Interestingly enough, the philosophy of TV-watching that was instilled by my parents stays with me to this day. Watching TV on a sunny day depresses me — I’ll suggest taking a walk or throwing a ball around instead. With a few rare exceptions (i.e. if I’m sick or very exhausted) I get impatient with watching for more than an hour or two. And unless I’m eating a meal alone, or trapped in a hotel room without a book, I never “channel surf” for something to watch. If there’s nothing I specially want to watch, I’ll do something else.
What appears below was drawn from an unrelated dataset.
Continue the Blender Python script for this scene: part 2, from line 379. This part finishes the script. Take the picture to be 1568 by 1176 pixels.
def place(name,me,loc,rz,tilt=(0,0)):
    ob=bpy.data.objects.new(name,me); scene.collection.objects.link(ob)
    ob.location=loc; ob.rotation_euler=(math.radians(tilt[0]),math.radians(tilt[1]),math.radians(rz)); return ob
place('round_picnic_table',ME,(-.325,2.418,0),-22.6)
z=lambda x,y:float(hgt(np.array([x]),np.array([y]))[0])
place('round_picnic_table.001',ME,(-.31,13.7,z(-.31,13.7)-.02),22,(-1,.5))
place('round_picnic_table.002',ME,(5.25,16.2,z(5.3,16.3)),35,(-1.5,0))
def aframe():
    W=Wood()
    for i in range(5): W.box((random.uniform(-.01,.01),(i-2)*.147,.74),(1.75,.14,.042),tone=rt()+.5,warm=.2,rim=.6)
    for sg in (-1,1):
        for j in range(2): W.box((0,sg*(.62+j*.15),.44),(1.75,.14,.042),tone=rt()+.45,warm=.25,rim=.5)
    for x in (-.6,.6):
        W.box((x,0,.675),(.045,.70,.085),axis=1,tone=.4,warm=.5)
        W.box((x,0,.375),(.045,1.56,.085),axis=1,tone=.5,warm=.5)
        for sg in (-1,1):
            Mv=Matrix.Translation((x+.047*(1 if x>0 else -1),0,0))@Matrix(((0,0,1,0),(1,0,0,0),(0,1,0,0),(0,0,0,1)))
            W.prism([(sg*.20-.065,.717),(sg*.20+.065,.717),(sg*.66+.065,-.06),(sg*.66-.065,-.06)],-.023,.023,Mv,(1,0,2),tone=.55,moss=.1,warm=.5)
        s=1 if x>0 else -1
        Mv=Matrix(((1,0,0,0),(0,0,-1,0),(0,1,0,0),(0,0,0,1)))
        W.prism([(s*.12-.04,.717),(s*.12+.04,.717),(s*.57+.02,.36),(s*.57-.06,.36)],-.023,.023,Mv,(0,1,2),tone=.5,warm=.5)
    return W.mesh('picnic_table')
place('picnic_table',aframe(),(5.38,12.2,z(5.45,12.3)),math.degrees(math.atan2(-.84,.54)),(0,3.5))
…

Some people will decide that they’d rather not have a television in their homes at all. I guess my feeling is: that’s perfectly fine if you just don’t want one, but somewhat silly if you see it as a principled stand against the evils of the world. Television doesn’t need to be watched excessively, and having one around can increase the number of pleasant hours you spend with the family. The key to avoiding excess is, it seems to me, impressing on your children that television should be viewed as just an occasional form of light entertainment, and not as the default way to pass time. Your kids should know (as should you!) that there are many other worthwhile things to do in the world. Never instruct them to turn on the TV just because you want to keep them occupied, or because they’re whining that they’re bored. Don’t let them start thinking of TV-watching as an activity to be sought in itself, independently of any particular programs they might want to watch. And make sure that the things you do together are not limited to sitting in front of a flickering screen. Set limits on television watching if it becomes necessary, but don’t assume that it will be. Because, as I’ve said before, this is the bottom line: most television is boring. TV addicts are simply people who need to be given better things to do.